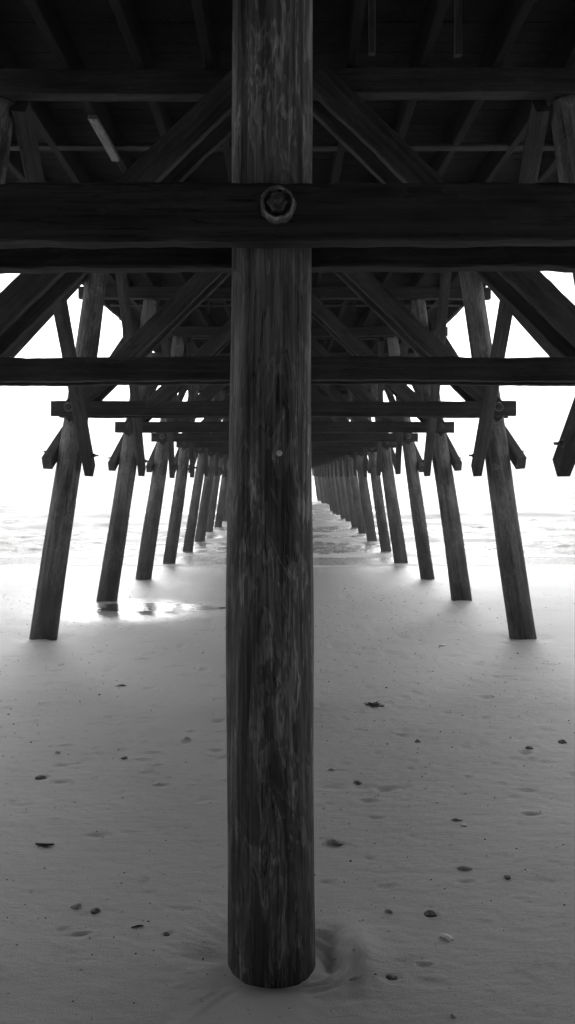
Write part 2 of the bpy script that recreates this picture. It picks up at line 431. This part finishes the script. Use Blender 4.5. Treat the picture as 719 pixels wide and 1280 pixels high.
ro = math_n(nt, 'MULTIPLY_ADD', n3, 0.1, math_n(nt, 'MULTIPLY_ADD', wet, -0.22, 0.60))
nt.links.new(math_n(nt, 'MULTIPLY', ro, math_n(nt, 'MULTIPLY_ADD', film, -0.78, 1.0)), b.inputs['Roughness'])
b.inputs['IOR'].default_value = 1.4
bp = N(nt, 'ShaderNodeBump'); nt.links.new(math_n(nt, 'MULTIPLY_ADD', film, -0.56, 0.6), bp.inputs['Strength']); bp.inputs['Distance'].default_value = 0.006
nt.links.new(math_n(nt, 'MULTIPLY_ADD', n3, 2.5, n2), bp.inputs['Height']); nt.links.new(bp.outputs[0], b.inputs['Normal'])
ground = link('ground', me, m, smooth=True); tag(ground, 'smooth damp beach sand', 'sand', kind='structure')

# shallow puddle lying in the runnel
V = []; F = []
nn = 160
V.append((0, 0, 0))
for k in range(nn):
    a = 2 * math.pi * k / nn
    rr_ = 1 + 0.45 * mnoise.noise(Vector((math.cos(a) * 2.2, math.sin(a) * 2.2, 3))) + 0.35 * mnoise.noise(Vector((math.cos(a) * 7, math.sin(a) * 7, 5)))
    V.append((1.15 * rr_ * math.cos(a), 0.36 * rr_ * math.sin(a) * (1.15 - 0.55 * math.cos(a)), 0))
for k in range(nn): F.append((0, 1 + k, 1 + (k + 1) % nn))
me = bpy.data.meshes.new('puddle'); me.from_pydata(V, [], F); me.update()
m, nt, b = newmat('puddle_water')
b.inputs['Base Color'].default_value = (0.10, 0.10, 0.10, 1); b.inputs['Roughness'].default_value = 0.04
geo = N(nt, 'ShaderNodeNewGeometry')
bp = N(nt, 'ShaderNodeBump'); bp.inputs['Strength'].default_value = 0.5; bp.inputs['Distance'].default_value = 0.02
nt.links.new(noise_n(nt, mapping(nt, geo.outputs['Position'], (1, 2.5, 1)), 7, 3, 0.5), bp.inputs['Height']); nt.links.new(bp.outputs[0], b.inputs['Normal'])
pud = link('puddle', me, m, loc=(PUD[0], PUD[1], -0.499)); tag(pud, 'shallow bright puddle on the sand', 'puddle', kind='structure')

# ------------------------------------------------------------------ sea
wx = graded(-4980, 4980, -9, 9, 0.09, 1.05)
wy = graded(15.5, 8900, 16.2, 34, 0.07, 1.012)
X, Y = np.meshgrid(wx, wy)
D = Y - 17.6
ramp = np.clip((Y - 17.0) / 14, 0.02, 1)
far = np.clip(1 - (Y - 120) / 400, 0, 1)
wob = 1.6 * vnoise(X, Y, 0.11, 11) + 0.5 * vnoise(X, Y, 0.5, 12)
Z = WATER + ramp * far * (0.14 * vnoise(X, Y * 1.7, 0.9, 13) + 0.10 * vnoise(X, Y * 1.6, 0.35, 14)) + far * np.clip((Y-17)/4,0,1) * 0.07 * vnoise(X, Y * 1.5, 2.6, 15) + far * .02 * np.clip((Y-17)/3,0,1) * vnoise(X, Y * 1.4, 6.0, 25)
foam = np.zeros_like(Z)
def swell(y0, amp, width, fo, seed, wig=2.5):
    global Z, foam
    yy = Y - (y0 + wig * vnoise(X, X * 0, 0.05, seed) * 2 + wob * 0.7)
    a = 0.5 * amp * (0.6 + 0.9 * vnoise(X, Y * 0, 0.09, seed + 1) + 0.3)
    Z = Z + a * np.exp(-(yy / np.where(yy < 0, width * 0.45, width)) ** 2)
    foam = np.maximum(foam, fo * np.exp(-((yy + width * 0.3) / (width * 0.9)) ** 2))
swell(26.5, .08, .8, .75, 31, 1.0); swell(21.8, .04, .5, .5, 34, .8)
swell(30, .12, .9, .8, 64, 1.6); swell(34, .26, 1.2, 1.0, 37); swell(43, .40, 1.5, .9, 41); swell(54, .4, 2.0, 1.0, 44); swell(70, .35, 2.5, .8, 47)
swell(90, .3, 3, .7, 51); swell(120, .3, 4, .4, 54)
edge = np.exp(-np.abs(Y - (17.55 + 0.6 * vnoise(X, Y * 0, 0.35, 60) + 0.22 * vnoise(X, Y * 0, 1.7, 61))) / 0.16)
Z = Z + 0.015 * edge
foam = np.clip(np.maximum(foam, edge * 1.2) , 0, 1)
# the swash tongue: the sheet dips under the sand outside its scalloped edge
sh = 17.45 + 0.6 * vnoise(X, Y * 0, 0.35, 60) + 0.22 * vnoise(X, Y * 0, 1.7, 61)
gi = np.clip(np.searchsorted(GROUND[1], wy) - 1, 0, len(GROUND[1]) - 2); gf = np.clip((wy - GROUND[1][gi]) / (GROUND[1][gi + 1] - GROUND[1][gi]), 0, 1)
rows = GROUND[2][gi] * (1 - gf[:, None]) + GROUND[2][gi + 1] * gf[:, None]
gz = np.stack([np.interp(wx, GROUND[0], r) for r in rows])
dd = Y - sh
film = gz + np.clip(dd * 0.10, -0.04, 0.014)
k_ = np.clip((Y - 19.5) / 3, 0, 1)
Z = np.where(dd < 0.3, film, np.maximum(Z, film) * k_ + np.maximum(np.minimum(Z, gz + 0.02), film) * (1 - k_))
me = mesh_grid('sea', X, Y, Z)
at = me.attributes.new('foam', 'FLOAT', 'POINT'); at.data.foreach_set('value', foam.reshape(-1).astype(np.float32))
m, nt, b = newmat('sea_water')
geo = N(nt, 'ShaderNodeNewGeometry'); P = geo.outputs['Position']
fa = N(nt, 'ShaderNodeAttribute'); fa.attribute_name = 'foam'
fn = noise_n(nt, mapping(nt, P, (1, 0.55, 1)), 1.9, 6, 0.72, 0.8)
fl = noise_n(nt, mapping(nt, P, (1, 0.8, 1)), 7, 5, 0.6, 1.0)
lace = math_n(nt, 'SUBTRACT', 1.0, sstep(nt, math_n(nt, 'ABSOLUTE', math_n(nt, 'SUBTRACT', fl, 0.5)), 0.0, 0.05))
f = math_n(nt, 'ADD', fa.outputs['Fac'], math_n(nt, 'MULTIPLY', fn, 1.0))
f = sstep(nt, f, 0.56, 0.74)
f = math_n(nt, 'MAXIMUM', f, math_n(nt, 'MULTIPLY', lace, 0.75))
nt.links.new(math_n(nt, 'MULTIPLY_ADD', f, 0.60, 0.22), b.inputs['Base Color'])
nt.links.new(math_n(nt, 'MULTIPLY_ADD', f, 0.5, 0.10), b.inputs['Roughness'])
b.inputs['IOR'].default_value = 1.33
bp = N(nt, 'ShaderNodeBump'); bp.inputs['Strength'].default_value = 0.9; bp.inputs['Distance'].default_value = 0.06
nt.links.new(math_n(nt, 'MULTIPLY_ADD', f, 0.6, noise_n(nt, mapping(nt, P, (1, 1.6, 1)), 3.5, 5, 0.6)), bp.inputs['Height']); nt.links.new(bp.outputs[0], b.inputs['Normal'])
sea = link('sea', me, m, smooth=True); tag(sea, 'foamy shallow sea with small breaking waves', 'sea', kind='structure')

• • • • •

To be done.
Restate the whole listing above exactly, please, omitting every image.

Final result.
Write part 2 of the bpy script that recreates this picture. It picks up at line 431. This part finishes the script. Use Blender 4.5. Treat the picture as 719 pixels wide and 1280 pixels high.
ro = math_n(nt, 'MULTIPLY_ADD', n3, 0.1, math_n(nt, 'MULTIPLY_ADD', wet, -0.22, 0.60))
nt.links.new(math_n(nt, 'MULTIPLY', ro, math_n(nt, 'MULTIPLY_ADD', film, -0.78, 1.0)), b.inputs['Roughness'])
b.inputs['IOR'].default_value = 1.4
bp = N(nt, 'ShaderNodeBump'); nt.links.new(math_n(nt, 'MULTIPLY_ADD', film, -0.56, 0.6), bp.inputs['Strength']); bp.inputs['Distance'].default_value = 0.006
nt.links.new(math_n(nt, 'MULTIPLY_ADD', n3, 2.5, n2), bp.inputs['Height']); nt.links.new(bp.outputs[0], b.inputs['Normal'])
ground = link('ground', me, m, smooth=True); tag(ground, 'smooth damp beach sand', 'sand', kind='structure')

# shallow puddle lying in the runnel
V = []; F = []
nn = 160
V.append((0, 0, 0))
for k in range(nn):
    a = 2 * math.pi * k / nn
    rr_ = 1 + 0.45 * mnoise.noise(Vector((math.cos(a) * 2.2, math.sin(a) * 2.2, 3))) + 0.35 * mnoise.noise(Vector((math.cos(a) * 7, math.sin(a) * 7, 5)))
    V.append((1.15 * rr_ * math.cos(a), 0.36 * rr_ * math.sin(a) * (1.15 - 0.55 * math.cos(a)), 0))
for k in range(nn): F.append((0, 1 + k, 1 + (k + 1) % nn))
me = bpy.data.meshes.new('puddle'); me.from_pydata(V, [], F); me.update()
m, nt, b = newmat('puddle_water')
b.inputs['Base Color'].default_value = (0.10, 0.10, 0.10, 1); b.inputs['Roughness'].default_value = 0.04
geo = N(nt, 'ShaderNodeNewGeometry')
bp = N(nt, 'ShaderNodeBump'); bp.inputs['Strength'].default_value = 0.5; bp.inputs['Distance'].default_value = 0.02
nt.links.new(noise_n(nt, mapping(nt, geo.outputs['Position'], (1, 2.5, 1)), 7, 3, 0.5), bp.inputs['Height']); nt.links.new(bp.outputs[0], b.inputs['Normal'])
pud = link('puddle', me, m, loc=(PUD[0], PUD[1], -0.499)); tag(pud, 'shallow bright puddle on the sand', 'puddle', kind='structure')

# ------------------------------------------------------------------ sea
wx = graded(-4980, 4980, -9, 9, 0.09, 1.05)
wy = graded(15.5, 8900, 16.2, 34, 0.07, 1.012)
X, Y = np.meshgrid(wx, wy)
D = Y - 17.6
ramp = np.clip((Y - 17.0) / 14, 0.02, 1)
far = np.clip(1 - (Y - 120) / 400, 0, 1)
wob = 1.6 * vnoise(X, Y, 0.11, 11) + 0.5 * vnoise(X, Y, 0.5, 12)
Z = WATER + ramp * far * (0.14 * vnoise(X, Y * 1.7, 0.9, 13) + 0.10 * vnoise(X, Y * 1.6, 0.35, 14)) + far * np.clip((Y-17)/4,0,1) * 0.07 * vnoise(X, Y * 1.5, 2.6, 15) + far * .02 * np.clip((Y-17)/3,0,1) * vnoise(X, Y * 1.4, 6.0, 25)
foam = np.zeros_like(Z)
def swell(y0, amp, width, fo, seed, wig=2.5):
    global Z, foam
    yy = Y - (y0 + wig * vnoise(X, X * 0, 0.05, seed) * 2 + wob * 0.7)
    a = 0.5 * amp * (0.6 + 0.9 * vnoise(X, Y * 0, 0.09, seed + 1) + 0.3)
    Z = Z + a * np.exp(-(yy / np.where(yy < 0, width * 0.45, width)) ** 2)
    foam = np.maximum(foam, fo * np.exp(-((yy + width * 0.3) / (width * 0.9)) ** 2))
swell(26.5, .08, .8, .75, 31, 1.0); swell(21.8, .04, .5, .5, 34, .8)
swell(30, .12, .9, .8, 64, 1.6); swell(34, .26, 1.2, 1.0, 37); swell(43, .40, 1.5, .9, 41); swell(54, .4, 2.0, 1.0, 44); swell(70, .35, 2.5, .8, 47)
swell(90, .3, 3, .7, 51); swell(120, .3, 4, .4, 54)
edge = np.exp(-np.abs(Y - (17.55 + 0.6 * vnoise(X, Y * 0, 0.35, 60) + 0.22 * vnoise(X, Y * 0, 1.7, 61))) / 0.16)
Z = Z + 0.015 * edge
foam = np.clip(np.maximum(foam, edge * 1.2) , 0, 1)
# the swash tongue: the sheet dips under the sand outside its scalloped edge
sh = 17.45 + 0.6 * vnoise(X, Y * 0, 0.35, 60) + 0.22 * vnoise(X, Y * 0, 1.7, 61)
gi = np.clip(np.searchsorted(GROUND[1], wy) - 1, 0, len(GROUND[1]) - 2); gf = np.clip((wy - GROUND[1][gi]) / (GROUND[1][gi + 1] - GROUND[1][gi]), 0, 1)
rows = GROUND[2][gi] * (1 - gf[:, None]) + GROUND[2][gi + 1] * gf[:, None]
gz = np.stack([np.interp(wx, GROUND[0], r) for r in rows])
dd = Y - sh
film = gz + np.clip(dd * 0.10, -0.04, 0.014)
k_ = np.clip((Y - 19.5) / 3, 0, 1)
Z = np.where(dd < 0.3, film, np.maximum(Z, film) * k_ + np.maximum(np.minimum(Z, gz + 0.02), film) * (1 - k_))
me = mesh_grid('sea', X, Y, Z)
at = me.attributes.new('foam', 'FLOAT', 'POINT'); at.data.foreach_set('value', foam.reshape(-1).astype(np.float32))
m, nt, b = newmat('sea_water')
geo = N(nt, 'ShaderNodeNewGeometry'); P = geo.outputs['Position']
fa = N(nt, 'ShaderNodeAttribute'); fa.attribute_name = 'foam'
fn = noise_n(nt, mapping(nt, P, (1, 0.55, 1)), 1.9, 6, 0.72, 0.8)
fl = noise_n(nt, mapping(nt, P, (1, 0.8, 1)), 7, 5, 0.6, 1.0)
lace = math_n(nt, 'SUBTRACT', 1.0, sstep(nt, math_n(nt, 'ABSOLUTE', math_n(nt, 'SUBTRACT', fl, 0.5)), 0.0, 0.05))
f = math_n(nt, 'ADD', fa.outputs['Fac'], math_n(nt, 'MULTIPLY', fn, 1.0))
f = sstep(nt, f, 0.56, 0.74)
f = math_n(nt, 'MAXIMUM', f, math_n(nt, 'MULTIPLY', lace, 0.75))
nt.links.new(math_n(nt, 'MULTIPLY_ADD', f, 0.60, 0.22), b.inputs['Base Color'])
nt.links.new(math_n(nt, 'MULTIPLY_ADD', f, 0.5, 0.10), b.inputs['Roughness'])
b.inputs['IOR'].default_value = 1.33
bp = N(nt, 'ShaderNodeBump'); bp.inputs['Strength'].default_value = 0.9; bp.inputs['Distance'].default_value = 0.06
nt.links.new(math_n(nt, 'MULTIPLY_ADD', f, 0.6, noise_n(nt, mapping(nt, P, (1, 1.6, 1)), 3.5, 5, 0.6)), bp.inputs['Height']); nt.links.new(bp.outputs[0], b.inputs['Normal'])
sea = link('sea', me, m, smooth=True); tag(sea, 'foamy shallow sea with small breaking waves', 'sea', kind='structure')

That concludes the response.